Emile Cohl— « Mon travail quotidien terminé, je cherchais… et bientôt, encouragé par mes directeurs, je me mis à confectionner mon premier dessin animé. La besogne était considérable : j’étais seul, bien entendu, je n’employais ni découpages, ni décors et, alors comme aujourd’hui, chaque mètre de pellicule exigeait cinquante-deux images différentes, soit, pour moi, cinquante-deux croquis qui ne différaient les uns des autres que par des nuances quasi imperceptibles. Je mis des mois à venir à bout de mon premier film : il avait 36 mètres et comportait 1.872 dessins. Sous le titre Fantasmagorie, on le projeta au Gymnase — c’était alors un cinéma — en juin 1907. La bande eut du succès et je me mis immédiatement à en fabriquer une seconde. 

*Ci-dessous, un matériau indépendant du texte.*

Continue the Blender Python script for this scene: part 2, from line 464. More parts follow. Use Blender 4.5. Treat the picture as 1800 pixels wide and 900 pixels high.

« Ce deuxième film, le Cauchemar du Fantoche, ayant été bien accueilli lui aussi, je continuai et, en quatre ans, travaillant successivement pour Gaumont, pour Pathé, pour Eclipse et pour Eclair, passant mes jours et mes nuits entre ma planche à dessin et mon appareil photographique, je composai près de trois cents films, dont le plus long ne revenait pas à plus de 400 francs. Les bénéfices étaient appréciables. 

« Cependant on ne songeait nullement à industrialiser ma production et, en 1912, je fus envoyé aux Etats-Unis. A Fort-Lee, où je m’installai, je m’amusais, entre deux reportages  d’actualité, à faire des dessins animés. Je reçus des visites flatteuses. Des personnalités importantes du cinéma américain vinrent me voir. On s’intéressa à mes travaux, on examina mes appareils, on s’enquit de mes procèdes, on me demanda des  renseignements…

« La guerre m’obligea à quitter les Etats-Unis. J’abandonnai le cinéma mais, quand les premiers dessins animés américains parvinrent en France, je compris que mes démonstrations n’avaient pas été perdues pour tout le monde. 

« Seulement, auprès de qui aurais-je pu protester ? » 

Telle est l’histoire d’Emile Cohl.

Elle rappelle étrangement celle de Georges Méliès, cet autre précurseur du cinéma français, qu’on retrouva un jour, il y a quelque dix ans, tenant un modeste « bazar-à-treize » dans le hall de la gare Montparnasse. 

On a, depuis, rendu justice à  Meliès. C’est bien. 

Mais qu’a-t-on fait pour Emile Cohl ? Il ne demande rien ? Mais c’est peut-être pour cela qu’il faut « faire quelque chose ». 

Messieurs du Cinéma, on vous écoute ! 

L.-R. Dauven. « Ce soir. » Paris,  24 avril 1937.